Alexander Schnell
Critique and Humanism
Eurozine
Critique and Humanism
Intentionality and temporality in Husserlian phenomenology
Alexander Schnelly
The present study aims at presenting the fundamental stages of the
Husserlian phenomenology of time. Such an analysis needs to clarify the
method first, which characterizes it in proper. The phenomenological method, far
from simply depending on the psychological attitude of the philosophizing subject,
consists in a specific attitude in view of the meaning of being of the object
(phenomena), as well as of the subject himself. This attitude (that Hussserl
names transcendental or phenomenological) allows having access to the properly
phenomenological phenomena, which are not, as Heidegger thinks, ontological
structures, but rather intentional and pre-intentional structures of the
transcendental consciousness.
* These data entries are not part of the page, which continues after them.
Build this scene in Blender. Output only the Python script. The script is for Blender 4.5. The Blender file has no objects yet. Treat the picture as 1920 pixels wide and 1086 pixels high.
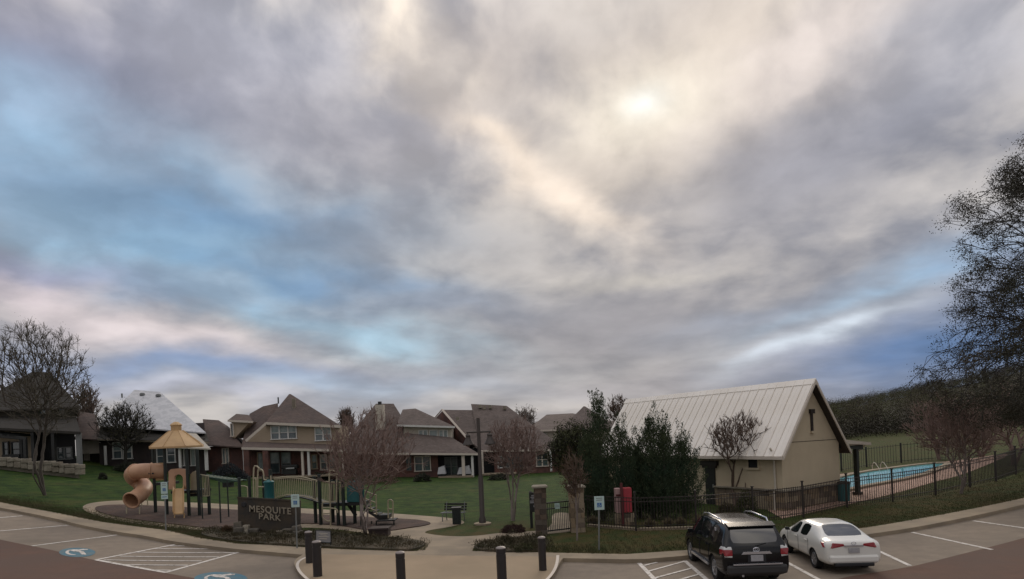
import bpy, bmesh, math, random
import numpy as np
from mathutils import Vector, Matrix, noise
from mathutils.geometry import delaunay_2d_cdt
random.seed(7)
SC = bpy.context.scene
COL = SC.collection
# ------------------------------------------------------------------ camera
F = 1150.0; CX = 960.0; HY = 818.0; CH = 4.2; ROLL = math.radians(2.5)
CR, SR = math.cos(ROLL), math.sin(ROLL)
cam_d = bpy.data.cameras.new('camera'); cam = bpy.data.objects.new('camera', cam_d); COL.objects.link(cam)
cam_d.sensor_width = 36; cam_d.lens = F/1920*36; cam_d.shift_y = (HY-543)/1920
cam_d.clip_start = 0.1; cam_d.clip_end = 5000
cam.matrix_world = Matrix(((CR, SR, 0, 0), (0, 0, -1, 0), (-SR, CR, 0, CH), (0, 0, 0, 1)))
SC.camera = cam
SC.view_settings.view_transform = 'Standard'; SC.view_settings.look = 'None'
SC.view_settings.gamma = 1; SC.view_settings.use_curve_mapping = False
SC.view_settings.exposure = 0.0
SC.cycles.max_bounces = 6; SC.cycles.transparent_max_bounces = 8

def ray(u, v):                       # direction through a photograph pixel, y component 1
    du, dv = (u-CX)/F, (HY-v)/F
    return (du*CR+dv*SR, 1.0, -du*SR+dv*CR)
def W(u, v, Y):
    d = ray(u, v); return Vector((d[0]*Y, Y, CH+d[2]*Y))
def g(x, y=0):                       # height of the lawn
    if x < 0:
        z = 0.0022*min(-x, 42)**2
    else:
        t = max(0, x-10); z = 0.0026*min(t, 15)**2 + 0.05*min(max(0, t-15), 40)
    return z
def gp(u, v, off=0.0):               # ground point under a pixel
    d = ray(u, v); a, b = 0.5, 600.0
    f = lambda t: CH+d[2]*t-g(d[0]*t, t)-off
    t = 1.0
    while t < 400 and f(t) > 0: a = t; t *= 1.02
    b = t
    for _ in range(40):
        m = (a+b)/2
        if f(m) > 0: a = m
        else: b = m
    return Vector((d[0]*a, a, CH+d[2]*a))
SUN = Vector(ray(1215, 190)).normalized()
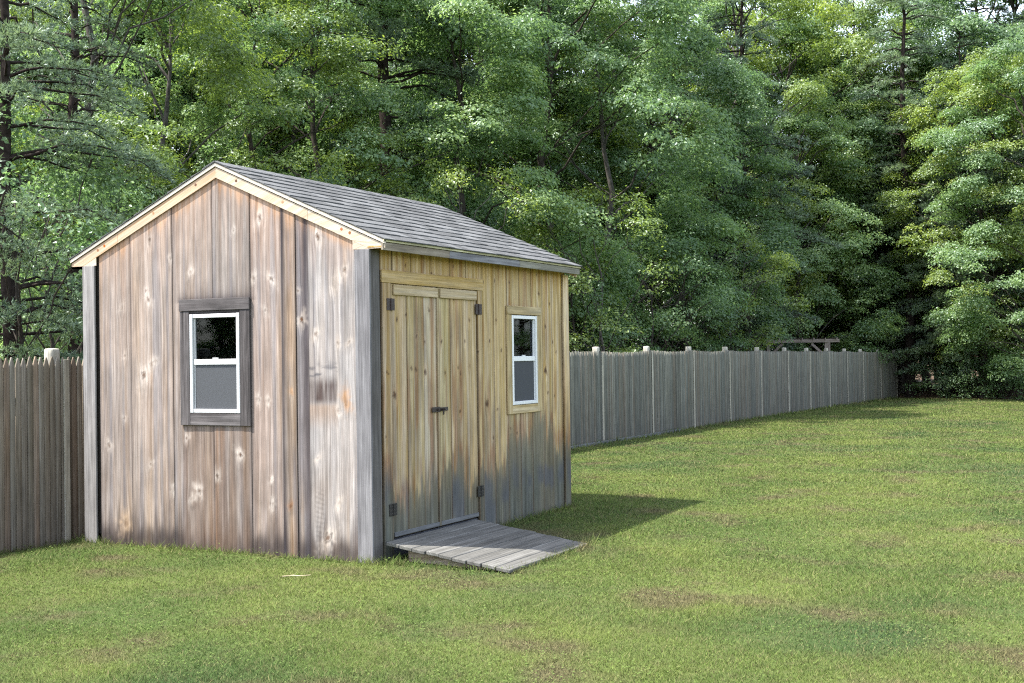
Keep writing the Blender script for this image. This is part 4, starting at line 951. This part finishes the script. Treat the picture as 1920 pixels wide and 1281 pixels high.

Our study thematizes these structures in view of
the problem of temporality, thus revealing the phenomena constitutive of the
consciousness of time. This analysis consists of two stages: first of all, it
describes the components belonging to the immanent sphere of consciousness
(impressions, retentions, and protentions) before thematizing the phenomena
constitutive of the latter. (cf. The Manuscripts of Bernau (Husserliana XXXIII)).
On the basis of these phenomena it becomes possible to depict the "original
process" (Urprozess) with its structure in nucleus - prolegomena to what we
could identify as "phenomenology of nucleus.
Thus, it turns out that the Husserlian project inscribes itself in the critical
perspective of Kant in so far as it reinforces the formal status of time. It, however,
opens a new perspective, for this phenomenology of time leads to a radical
disconnection between temporality and objectivity - a position which is radically
opposed to what Kant had established in the chapter on the Analogies of
experience in the Critique of Pure Reason, as well as to the usual comments on
the Husserlian phenomenology of time which deal in an unilateral and simplifying
way with the objectifying aspect of the intentional acts.